でも、どうしてもだめならなら離れられるから、お互いに良いんですよね



とうはん さんのコメント...

すみこさん
今、伊豆大島に子ども5人を引き連れて遊びに行き帰ってきましたが、子どもたちは3日間休みなく走っていました。4歳から10歳までみんな、あきもせずに転げまわってそれだけで楽しいんですね。

子どもにがんばらせるのはだめだと思いますよ。大人ががんばれと言ってがんばってしまう子は疲れ果ててしまうし、がんばれない子は劣等感を持っちゃうだけで何のメリットもありませんね。

chibimikan71さん
とことん遊びつくす。そうなんです、とことんまで遊びつくした経験は将来大人として生きていくために必要な経験だと思いますね。

フォーミーディブルさん
遊びは子どもにとっての栄養素です。これなしに大人になることは難しいと思っています。
子どもの人間関係の基礎が親子か友達かと言う点についてはすでに多くの発達心理学で検討されています。そこでは人としての基礎は親から受けますが、人間関係の基盤は友達からの影響力が大きいと言われているようです。大体3対7だそうです。
ただ、近所に友達がいないケースで人間関係を構成できないかと言えばそんなことはないと思います。ただ親としてはいろいろな役割をとっかえひっかえ演じる必要があると思います。
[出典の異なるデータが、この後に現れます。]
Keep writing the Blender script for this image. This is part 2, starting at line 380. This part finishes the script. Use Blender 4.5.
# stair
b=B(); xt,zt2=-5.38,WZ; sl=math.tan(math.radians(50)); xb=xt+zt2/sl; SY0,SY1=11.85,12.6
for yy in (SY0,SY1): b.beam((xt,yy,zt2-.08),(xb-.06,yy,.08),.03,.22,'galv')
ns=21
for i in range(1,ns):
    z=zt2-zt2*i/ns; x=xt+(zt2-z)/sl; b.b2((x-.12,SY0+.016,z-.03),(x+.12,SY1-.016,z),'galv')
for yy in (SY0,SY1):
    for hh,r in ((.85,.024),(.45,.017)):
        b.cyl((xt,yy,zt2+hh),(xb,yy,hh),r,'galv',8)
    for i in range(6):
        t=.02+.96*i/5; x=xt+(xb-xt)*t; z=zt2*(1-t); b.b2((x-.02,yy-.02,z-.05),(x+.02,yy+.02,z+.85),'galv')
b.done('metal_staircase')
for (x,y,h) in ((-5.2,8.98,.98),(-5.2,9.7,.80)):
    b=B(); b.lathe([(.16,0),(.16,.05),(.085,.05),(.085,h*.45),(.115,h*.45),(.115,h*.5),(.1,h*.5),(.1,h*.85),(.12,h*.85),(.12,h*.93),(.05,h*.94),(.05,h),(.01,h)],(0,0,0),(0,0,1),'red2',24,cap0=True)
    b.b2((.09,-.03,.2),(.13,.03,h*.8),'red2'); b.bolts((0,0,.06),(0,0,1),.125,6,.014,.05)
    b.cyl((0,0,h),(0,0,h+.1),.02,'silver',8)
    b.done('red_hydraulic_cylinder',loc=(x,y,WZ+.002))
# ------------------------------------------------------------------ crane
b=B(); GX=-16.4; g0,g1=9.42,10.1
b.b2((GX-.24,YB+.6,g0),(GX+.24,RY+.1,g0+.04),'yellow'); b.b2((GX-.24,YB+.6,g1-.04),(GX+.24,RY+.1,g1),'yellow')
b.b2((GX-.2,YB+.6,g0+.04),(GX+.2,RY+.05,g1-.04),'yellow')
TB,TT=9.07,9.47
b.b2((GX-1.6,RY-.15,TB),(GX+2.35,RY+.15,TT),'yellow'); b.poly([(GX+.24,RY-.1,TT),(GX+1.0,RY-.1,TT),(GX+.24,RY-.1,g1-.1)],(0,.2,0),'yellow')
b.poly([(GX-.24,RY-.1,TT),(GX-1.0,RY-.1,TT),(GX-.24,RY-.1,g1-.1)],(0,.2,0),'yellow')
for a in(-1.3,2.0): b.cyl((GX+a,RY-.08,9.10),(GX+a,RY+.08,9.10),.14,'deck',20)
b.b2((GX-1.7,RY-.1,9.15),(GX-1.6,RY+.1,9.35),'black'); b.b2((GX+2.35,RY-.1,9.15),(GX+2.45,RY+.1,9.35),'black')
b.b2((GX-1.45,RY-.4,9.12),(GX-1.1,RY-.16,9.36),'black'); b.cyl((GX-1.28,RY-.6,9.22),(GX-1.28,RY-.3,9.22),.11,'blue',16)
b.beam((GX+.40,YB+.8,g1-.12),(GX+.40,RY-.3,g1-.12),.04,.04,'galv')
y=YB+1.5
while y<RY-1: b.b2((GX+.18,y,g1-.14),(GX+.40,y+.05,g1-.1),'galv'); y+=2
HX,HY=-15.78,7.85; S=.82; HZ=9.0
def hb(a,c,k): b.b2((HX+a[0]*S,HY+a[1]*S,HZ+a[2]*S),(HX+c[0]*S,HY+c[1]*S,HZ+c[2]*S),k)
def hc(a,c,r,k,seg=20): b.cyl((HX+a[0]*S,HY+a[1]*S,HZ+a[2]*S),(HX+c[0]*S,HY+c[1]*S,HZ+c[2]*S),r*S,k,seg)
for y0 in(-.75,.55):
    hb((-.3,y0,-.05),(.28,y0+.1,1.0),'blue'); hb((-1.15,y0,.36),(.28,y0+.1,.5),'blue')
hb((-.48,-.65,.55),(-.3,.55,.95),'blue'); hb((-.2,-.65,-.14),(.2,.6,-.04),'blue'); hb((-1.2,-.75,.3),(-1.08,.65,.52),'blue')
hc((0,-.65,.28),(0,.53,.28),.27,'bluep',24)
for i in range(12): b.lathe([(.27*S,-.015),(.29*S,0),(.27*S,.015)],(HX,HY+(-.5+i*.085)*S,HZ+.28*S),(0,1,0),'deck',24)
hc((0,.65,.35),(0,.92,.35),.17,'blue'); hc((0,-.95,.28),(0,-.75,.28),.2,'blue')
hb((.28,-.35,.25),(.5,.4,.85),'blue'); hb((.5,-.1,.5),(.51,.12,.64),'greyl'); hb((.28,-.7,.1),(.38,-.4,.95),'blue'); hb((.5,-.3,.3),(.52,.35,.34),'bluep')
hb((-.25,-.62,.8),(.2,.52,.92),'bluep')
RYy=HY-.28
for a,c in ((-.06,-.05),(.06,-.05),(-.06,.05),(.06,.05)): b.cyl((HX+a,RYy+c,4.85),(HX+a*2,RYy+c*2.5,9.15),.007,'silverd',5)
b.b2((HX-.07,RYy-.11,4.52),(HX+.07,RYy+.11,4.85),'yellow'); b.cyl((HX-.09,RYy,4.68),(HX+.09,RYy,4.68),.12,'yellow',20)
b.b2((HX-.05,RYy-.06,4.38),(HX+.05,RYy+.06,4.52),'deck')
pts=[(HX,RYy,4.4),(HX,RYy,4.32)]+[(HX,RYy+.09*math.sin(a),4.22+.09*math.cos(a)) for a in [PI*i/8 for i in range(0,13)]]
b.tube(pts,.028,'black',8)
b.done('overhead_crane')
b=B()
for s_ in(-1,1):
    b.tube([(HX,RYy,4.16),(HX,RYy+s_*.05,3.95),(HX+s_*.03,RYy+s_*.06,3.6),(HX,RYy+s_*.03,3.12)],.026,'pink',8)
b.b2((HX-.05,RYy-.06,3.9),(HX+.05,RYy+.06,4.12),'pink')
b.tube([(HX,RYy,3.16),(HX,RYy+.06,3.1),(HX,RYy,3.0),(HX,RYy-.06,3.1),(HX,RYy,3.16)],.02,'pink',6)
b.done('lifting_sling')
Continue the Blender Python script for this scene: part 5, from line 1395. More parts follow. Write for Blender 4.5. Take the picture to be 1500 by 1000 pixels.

あるときは兄であり、親であり、弟であり、友達であり、いとこであり、おじさんであり、おばさんでありと言う風に状況によってどんどん切り替えて相手をする必要があるかなと思うのです。
でも、子どもにとって友達とはけんかをして付き合わないという選択もありますが、親に対してはありません。親と別れるとご飯が食べられなくなると言う恐怖をどの子どもでも内心持っています。
虐待している親に対して子どもがその虐待を受け入れて親を愛し信頼しているふりをするのはごく普通に見られるそうです。
ところが友達間では何の遠慮も要りませんからそこで人間関係の訓練ができると私は思っています。親は子どものことを分かっていると言う錯覚に陥りやすいものなんです。いつでもそこを心して付き合うように心がけているつもりです。

フォーミディブル さんのコメント...

とうはんさん、

丁寧な解説をありがとうございます。
セーフティーネットというか(この表現が適切かどうかは分かりませんが)、
そういう意味でも、自然な子供同士の世界はうまくできているのかなと、思いました。

件の姪は、ドイツ人と結婚して今ドイツにいますので、どうしているのかなと思って、
こんな質問をしてしまいました。